Comemos en Burgohondo, en un magnífico restaurante en el que Juan Recio, incansable viajero y colaborador de esta revista, ha reservado mesa. Nos han preparado un menú de sopa castellana, patatas con torreznos, ensalada, entrecot o pescado, algo de vino, cafés y postre.

La mesa alberga todo tipo de viajeros y las conversaciones sobre lugares remotos fluyen nerviosas, solapándose unas con otras.

Alguien pregunta a Ian si es rico, asumiendo que alguien que viaja durante tanto años debe serlo.

“Nada más lejos de la realidad”, explica Ian. “Yo duermo en mi tienda, nunca me hospedo en hoteles, nunca como en restaurantes y nunca compro nada porque casi nunca necesito nada. Si tengo frío en los pies, uso una bolsa de supermercado a modo de calcetines. Y si tengo mucho frío, uso dos. Cada día estoy más joven, no fumo y como diferentes alimentos cada día; mi pasaporte dice que tengo casi setenta, pero mi cabeza me dice que tengo veinte”.

Cuando la conversación se diluye por la mesa nos quedamos hablando de comidas. Se le iluminan los ojos al explicarme lo ricos que estaban los bocadillos de plátano que se calzaba a pares en Sudamérica. De langosta o de caviar no me habla.

La noche

Da igual que esté en un país más o menos civilizado, conducir sin luz no está nunca en los planes del que se protege cada día desde hace trece años. Así que nos vamos antes de que caiga la noche. El grupo se separa. Moisés, Juan Recio y yo volvemos serpenteando el puerto de Mijares con nuestras GS, apurando los últimos rayos de luz.

Antes de llegar a casa tengo que repostar por primera vez, después de 350 km. El consumo de la F 800 GS es bajísimo.

El domingo, la cita es a las once en el Parador de Toledo.

Esta vez somos siete las motos que acompañamos el errar de Ian Coates por nuestro país. Los moteros de la zona nos regalan una ruta por pequeñas carreteras que nos adentran en los montes de Toledo.

En lo alto de una loma, con una brisa fresca pero agradable, paramos a descansar y charlar un rato.

Intercepto una conversación en la que Ian habla de la peor de sus experiencias. No sabe lo que es un GPS y no suele llevar buenos mapas, así que con frecuencia suele perderse.

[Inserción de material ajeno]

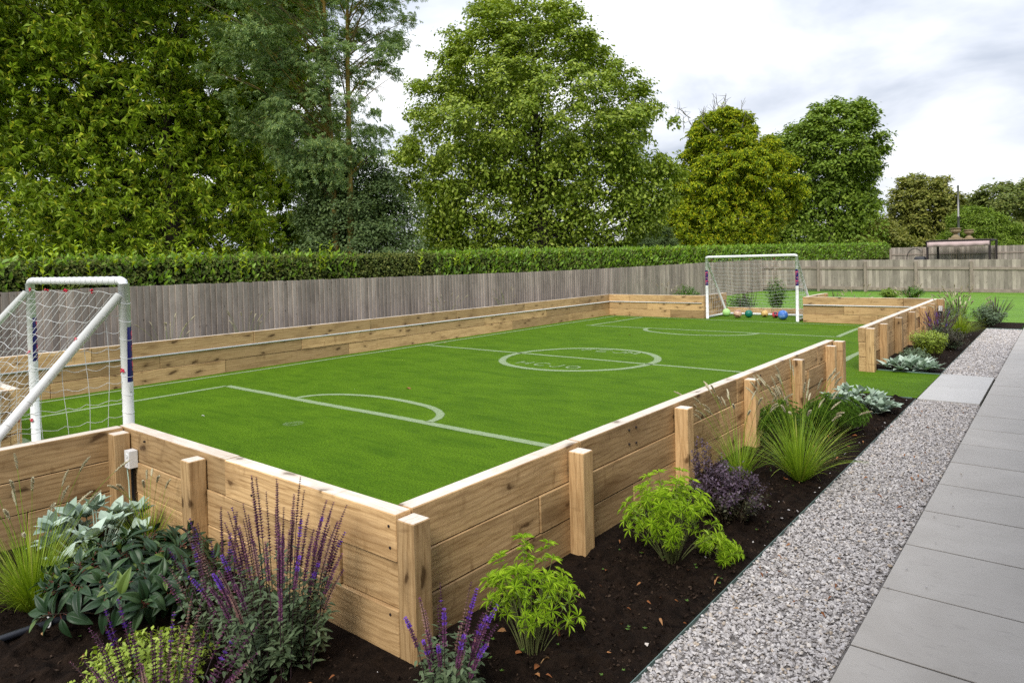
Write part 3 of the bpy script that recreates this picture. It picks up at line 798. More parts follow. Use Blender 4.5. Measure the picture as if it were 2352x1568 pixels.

Generalmente le da igual porque cualquier ruta suele llegar a algún buen lugar, pero en una ocasión, y tras una tormenta de arena, se perdió dos semanas en el desierto de Sudán, y terminó sin comida los últimos días y con gran escasez de agua. Sin duda, la peor de sus experiencias. En ese momento, alguien oportuno pregunta por lo mejor del viaje. “Salir de aquel desierto”, dice convencido el inglés, que nunca pierde su sentido del humor.

La familia

La ruta toledana termina en Navahermosa, donde nos preparan un menú al calor de una chimenea. Se trata de un restaurante familiar al que los asistentes de la zona suelen ir. Han llamado para que nos improvisen unos embutidos y una buena carne de la zona.

Como cada día desde que ha llegado a España, los curiosos preguntan a Ian por su familia. Tiene un hijo, una hija, varios nietos y un bisnieto. En estos trece años sólo ha regresado a casa dos veces, la primera cuando llegó desde Sudáfrica y la segunda para renovar su pasaporte. Sus hijos y nietos le han visitado alguna vez. Su mujer, siete veces.

El cree que es mejor ver pocas veces a un abuelo aventurero que todos los días a uno amargado y envejecido. “Mis hijos y mis nietos se sienten orgullosos de mí”, me dice con ojos brillosos.

Enamorados del buen trato recibido en La Carpintería, como se llama el restaurante, partimos en dirección a Toledo, donde Ian y Víctor tienen reservada una habitación de hotel.

Un último refresco, una última conversación y nos despedimos calurosamente. Ian me recuerda que me ha invitado a visitarle en su pueblo en Inglaterra. Yo le recuerdo que por supuesto intentaré ir, pero no por verle a él.

Quiero conocer a la verdadera protagonista de esta historia. Su mujer.